Recent examples are Salesforce’s acquisition of Metamind, GM’s acquisition of Cruise, and Intel’s acquisition of Nervana (a Lux investment). However, as more competing companies get to work on a new technology, the sense of urgency to acquire rapidly diminishes as the scarce, emerging technology quickly becomes widely available: there are now scores of AI, autonomous car, and AI chip companies out there. Furthermore, as technology becomes more complex, its cost of integration into a product (think about the driverless car example above) also skyrockets. Knowing this likely liability, acquirers will tend to pay less.
Creative founding teams will find ways to incrementally build interesting businesses as they are building up their technologies.
I encourage founders, and investors to emphasize the businesses they are building through their inventions.

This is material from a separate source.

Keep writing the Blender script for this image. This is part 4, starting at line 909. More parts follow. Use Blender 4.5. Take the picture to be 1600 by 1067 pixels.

I encourage founders to rethink plans that require tens of millions of dollars before being able to sell products, while warning founders not to chase revenue for the sake of revenue.
I suggest they look closely at their plans and find creative ways to start penetrating, or building exciting markets, hence interesting businesses, with modest amounts of capital. I advise them to work with investors who, regardless of whether they saw how Cleantech unfolded, are convinced that their $$ can take the company to the point where it can engage customers with an interesting product with a sense for how it can scale into an attractive business.